Auf der Prozessseite können R/3-Berater gut aus ihrem Erfahrungsschatz schöpfen. Ein Einkaufsprozess beispielsweise hat sich in seiner Basis nicht verändert, er wurde lediglich formatiert. Ein erfahrener Berater muss sich deshalb fragen: Wie ist der bekannte Prozess im neuen System abgebildet? Und wie kann man ihn für den Kunden anpassen? Mit dem Schritt in Richtung S/4 wird das Augenmerk auf die Prozesse im Unternehmen künftig zunehmen. Dies benötigt detaillierte Fachkonzepte für die Migration von Prozessen mit Ist-Analyse, Zieldefinition und der Festlegung von Testszenarien.
Die Strategie ändert sich zudem, wenn Cloud oder eine Hybridlösung zum Thema werden. Viele Kunden denken darüber nach, on-premise Modelle mit der Cloud zu verbinden - oft in der Form, die eigentlichen S/4 HANA-Lösungen in der Cloud zu betreiben, individuellere Anwendungen hingegen on-premise. Das verlangt viel Beratung im Vorfeld.
Vermittlung zwischen alter und neuer Tabellenstruktur
Während der Migration ist es erstes Ziel, die Ausfallzeiten des Systems zu minimieren und einen Datenverlust zu verhindern. Dafür ist ein tiefer Einblick in die neuen Systeme nötig, denn abgesehen vom S/4 HANA Core Stack basieren viele der bestehenden Programme noch auf der herkömmlichen Tabellenstruktur. Zwar wurde mit CDS ein Interpretationslayer geschaffen, der zwischen alter und neuer Tabellenstruktur vermittelt. Aktuell kostet diese Übersetzung nur wenig Performance, welche aber im Rahmen der Performanceverbesserung nicht spürbar ist.
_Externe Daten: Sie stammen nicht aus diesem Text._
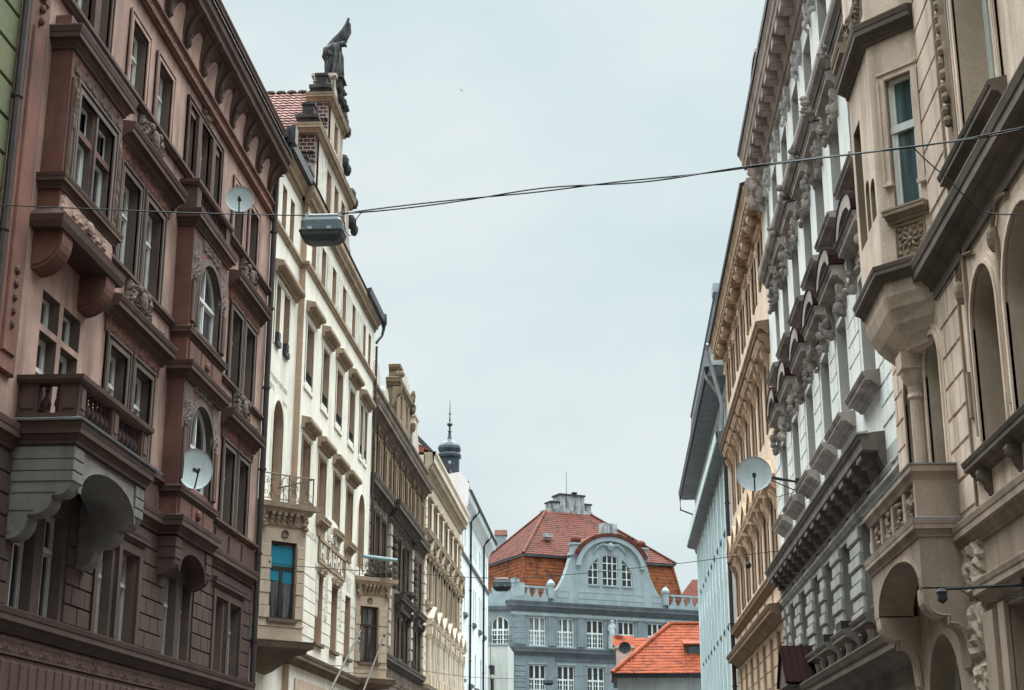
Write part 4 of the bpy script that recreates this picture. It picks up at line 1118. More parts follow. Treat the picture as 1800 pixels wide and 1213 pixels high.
# ================================================================ left 3: dark brown neo-baroque house
BD = plaster('sooty_brown_stone', (0.185, 0.138, 0.108), var=0.25, dirt=0.55, dirtcol=(0.045, 0.036, 0.033))
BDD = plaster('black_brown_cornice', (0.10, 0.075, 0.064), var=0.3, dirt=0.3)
YO = plaster('yellow_ochre_stone', (0.26, 0.185, 0.12), var=0.22, dirt=0.6, dirtcol=(0.10, 0.07, 0.05))
PL = plaster('pale_quoin', (0.52, 0.46, 0.38), var=0.15, dirt=0.4, dirtcol=(.2, .16, .13))
H = House('L', -10, 69, 'soot dark brown ornate house with domed dormers', group=HG)
A0, A1 = 59.95, 78.75
top = [(61.6, 62.4), (63.6, 64.4)] + [(66.6 + i * 2.0, 67.35 + i * 2.0) for i in range(3)] + [(73.2, 73.95), (74.9, 75.6), (76.9, 77.6)]
WT = [(a, b, 14.75, 16.7, .42) for a, b in top]
WM = [(a, b, 10.9, 13.3) for a, b in ((62.2, 63.5), (64.0, 65.3), (69.0, 70.0), (71.9, 72.9), (75.2, 76.2), (76.7, 77.7))] + [(70.55, 71.3, 10.9, 13.1, .35)]
WLo = [(a, b, 7.8, 9.85) for a, b in ((62.2, 63.5), (64.0, 65.3), (69.0, 70.0), (71.9, 72.9), (75.2, 76.2), (76.7, 77.7))] + [(70.55, 71.3, 7.9, 9.7, .3)]
mb = MB(); mb.wall(A0, A1, 14.3, 17.4, WT, depth=.3); H.part('upper_wall', mb, [YO, OC])
mb = MB(); mb.wall(A0, A1, 0, 14.3, WM + WLo, depth=.32); H.part('wall', mb, [BD, BD])
H.body(A0, A1, 18.0, -11, BD)
for o in WT + WM + WLo: H.window(*o[:4], n=-.22, rise=o[4] if len(o) > 4 else 0, fm=F_BROWN, gm=G_DARK, mull=1 if o[1] - o[0] > .9 else 0, tr=.66, fw=.06)
for o in WM + WLo:
    mb = MB(); mb.surround(*o[:4], .14, .07, rise=o[4] if len(o) > 4 else 0); H.part('architrave', mb, BD)
for o in WT:
    mb = MB(); mb.surround(*o[:4], .13, .07, rise=o[4]); mb.box(o[0] - .45, o[0] - .18, 0, .13, 14.6, 16.4); mb.box(o[1] + .18, o[1] + .45, 0, .13, 14.6, 16.4)
    mb.ball((o[0] + o[1]) / 2, .12, o[3] + .1, .14, .1, .2, 7, 5); mb.relief(o[0] - .4, o[1] + .4, o[3] + .05, o[3] + .42, .02, .14, int(o[0] * 5)); H.part('arched_surround', mb, YO)
for q, s_ in ((65.9, 0), (74.4, 0)):
    pass
pth = [(A0, 0), (66.1, 0), (66.1, .22), (74.2, .22), (74.2, 0), (A1, 0)]
mb = MB(); mb.sweep(pth, cprof(13.75, 14.45, .42)); mb.box(A0, A1, -.01, .02, 13.2, 13.8); H.part('main_ledge', mb, BDD)
mb = MB(); mb.sweep([(A0, 0), (A1, 0)], cprof(16.95, 17.6, .5)); mb.box(A0, A1, -.01, .05, 16.75, 16.97); H.part('cornice', mb, BD)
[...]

Fachwissen alleine reicht deshalb nicht. Fundierte Erfahrung aus einer Vielzahl von SAP-Projekten ist wichtig, um die maßgeschneiderten Module in die neue Umgebung einzupassen und den laufenden Betrieb zu gewährleisten. Für eine reibungslose Umsetzung müssen Berater vor Ort einen intensiven Kontakt zum Kunden pflegen, um mit dessen Informationen und Zielvorgaben eine solide FeasibiIity Study und eine realistische Roadmap zu entwickeln.
Die begehrtesten Berater auf dem Markt
Spezialisten im S/4HANA-Umfeld brauchen also ein erhebliches Maß an Kompetenzen. Migrationsexperten, die die alten und neuen Systeme kennen und die Migrationstools von SAP beherrschen, die wissen, wie die Abläufe im Unternehmen sind und welche speziellen Anforderungen für einzelne Branchen gelten - aber auch, bei welchen Prozessen sich ein Testlauf anbietet, sind gerade überaus gefragt.
"Für einen SAP-Berater ist jetzt ein einzigartiger Zeitpunkt", weiß auch Jürgen Barth. "Für erfahrene Berater bietet sich hier die einmalige Möglichkeit, das über Jahre gesammelte Wissen einzubringen. Und für Junioren ist es eine tolle Zeit, sich im SAP-Umfeld zu etablieren."